Dal Rapporto, presentato a Benevento, emerge infatti che la quota di lavoratori che riscontrano cambiamenti dopo la formazione è mediamente più elevata nel Mezzogiorno: il 92.2% dei lavoratori che hanno seguito un corso di formazione in qualsiasi materia registra dei miglioramenti significativi nella propria posizione lavorativa con l’acquisizione e il miglioramento delle tecniche e delle procedure aziendali, del livello di autonomia e la riduzione degli errori. Notano almeno un cambiamento nello stesso ambito rispettivamente l’88% e l’87,3% dei lavoratori intervistati al Nord e al Centro.
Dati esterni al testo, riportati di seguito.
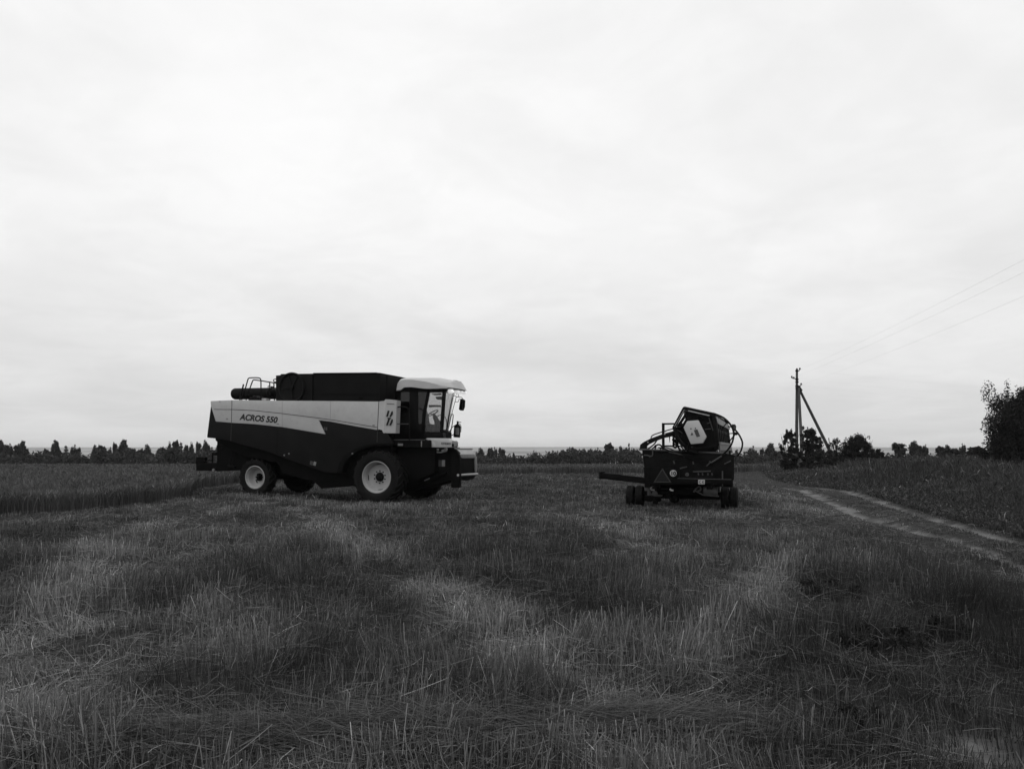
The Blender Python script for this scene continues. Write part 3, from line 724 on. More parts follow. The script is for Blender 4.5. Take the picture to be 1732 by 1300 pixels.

Circa i cambiamenti in azienda, si osserva una netta differenza in termini di percentuali: i lavoratori meridionali nell’80,4% dei casi riportano di aver assistito a cambiamenti in azienda dopo la formazione, con la riduzione dei livelli gerarchici, una maggiore partecipazione a processi di innovazione e una maggiore autonomia decisionale. La percentuale scende di gran lunga per i lavoratori delle regioni centrali e settentrionali: 68,3% e 67,7%. I cambiamenti di mansioni invece hanno riguardato al Sud il 44% dei lavoratori, in Italia Centrale il 35,8% e il 35% in Italia settentrionale. In definitiva la formazione nel Mezzogiorno sembrerebbe comportare in maggior misura rispetto alle altre macro-aree dei cambiamenti in termini di mansioni dei lavoratori: la probabilità che alla formazione si leghi un’evoluzione del lavoratore in termini di mansioni cresce del 3,9% per ogni punto di conoscenza acquisito durante il percorso formativo.